Qu’il ressort de la lettre du 28 janvier 2004 adressée par Maître I…, conseil des garants, à la société AVO que, dès le 14 janvier 2004, une réunion s’est tenue à l’initiative de celle-ci avec lui pour examiner les redressements notifiés et la stratégie de défense adoptée ; que celui-ci a écrit à cette société prendre acte de ce qu’elle « ne souhaite prendre aucune initiative sans l’accord préalable de mes clients et de leur conseil » et que ses clients ont proposé leur assistance ;

Que c’est ainsi que les lettres de recours qui ont été adressées à l’administration le 22 janvier 2004 l’ont été après avoir recueilli l’avis du conseil des garants ; qu’il est établi que par la suite celui-ci sera associé aux démarches accomplies et que les projets de réponse à la notification lui seront soumis ;

Que d’ailleurs, les garants admettent dans leurs conclusions que le montant des redressements a été très largement réduit sur le recours exercé par les sociétés concernées ;

Considérant qu’il apparaît donc que loin d’écarter les garants de la défense de la société, ceux-ci y ont été associés d’une manière réelle et utile ;

Considérant que les garants ne sont donc pas fondés à dénier leur garantie ;

Considérant, enfin, qu’il est constant qu’il n’est pas établi que la procédure suivie se terminera par un redressement effectif puisqu’au jour où la cour statue il n’en est pas justifié, aucun titre n’étant produit, les procédures étant toujours en cours ;

Que faute de connaître le fondement d’un éventuel redressement, la cour n’est pas en mesure de se prononcer sur la nature de la dette pour laquelle la garantie est sollicitée et donc sur l’étendue de l’obligation des garants qui ne soulèvent aucun moyen de ce chef ;

Considérant qu’il y a donc lieu de confirmer le jugement qui a sursis à statuer sur la fixation de la somme due par les garants.
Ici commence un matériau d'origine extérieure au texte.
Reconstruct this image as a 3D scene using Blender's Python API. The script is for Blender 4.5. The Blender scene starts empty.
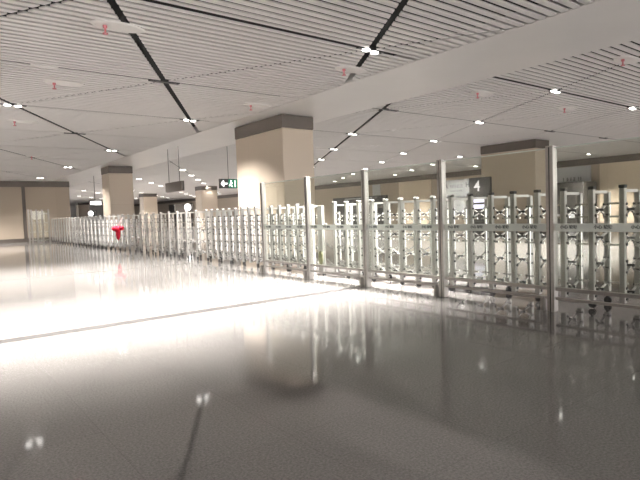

Sur les demandes en paiement au titre du solde du prix :

Considérant que le tribunal a omis de statuer sur les demandes dont il était saisi à ce titre ;

Considérant que le juge des référés saisi par les garants a par ordonnance du 27 mai 2004 ordonné la consignation du solde restant dû sur le prix « jusqu’à ce qu’un accord intervienne entre les parties ou qu’une décision définitive soit rendue sur le quantum du passif fiscal révélé et l’application de la garantie de passif du 30 avril 2001 » ;

Considérant que si un accord est intervenu pour une mainlevée partielle du séquestre, seule une somme de 200 000 euros demeurant séquestrée, il n’existe toujours aucune décision statuant sur le montant de la somme qui pourrait être mise à la charge des garants en exécution de la garantie de passif, la cour ordonnant qu’il soit sursis à statuer sur la fixation de celle-ci ;

Qu’il est donc opportun de surseoir également sur les demandes de paiement du solde du prix, dont il faut constater qu’il a été largement acquitté; que d’ailleurs les demandeurs ne précisent pas comment ils calculent la somme de 1 295 816,66 euros exactement retenue selon eux jusqu’au 15 janvier 2005 et exigible depuis, la seule indication d’une application de l’article 2.8.3 de la convention de garantie étant insuffisante pour contrôler le bien fondé de ce calcul ; qu’ils ne précisent pas plus à quel titre ils ont accepté qu’une partie, 1 821 590 euros, de la somme séquestrée qui représentait le solde du prix, soit versée au Trésor public par le séquestre ; que la cour observera enfin qu’ils ont perçu en février 2007 une somme de 110 091,62 euros représentant des intérêts produits par la somme séquestrée ;

Considérant que le sens du présent arrêt prive de fondement leur demande de dommages-intérêts pour procédure abusive ;

Considérant que la situation des parties et l’équité commandent de ne pas faire application en l’espèce et en cause d’appel des dispositions de l’article 700 du nouveau code de procédure civile.

PAR CES MOTIFS :

Rejette la fin de non-recevoir soulevée par MM. Rémi X…, Patrice Y…, Yannick Z…, Pascal ARNAUD et Pascal B…;

Confirme le jugement en toutes ses dispositions ;

Dit qu’il est sursis à statuer sur le montant de la somme à garantir et sur les demandes de paiement du solde du prix de cession jusqu’à ce qu’une décision irrévocable intervienne sur le montant des sommes dues à l’administration fiscale au titre des procédures de redressement engagées ;

Ordonne la radiation de l’affaire dans cette attente ;

Rejette les autres demandes ;

Condamne in solidum MM. Rémi X…, Patrice Y…, Yannick Z…, Pascal ARNAUD et Pascal B… aux dépens d’appel et dit qu’ils seront recouvrés conformément aux dispositions de l’article 699 du code de procédure civile.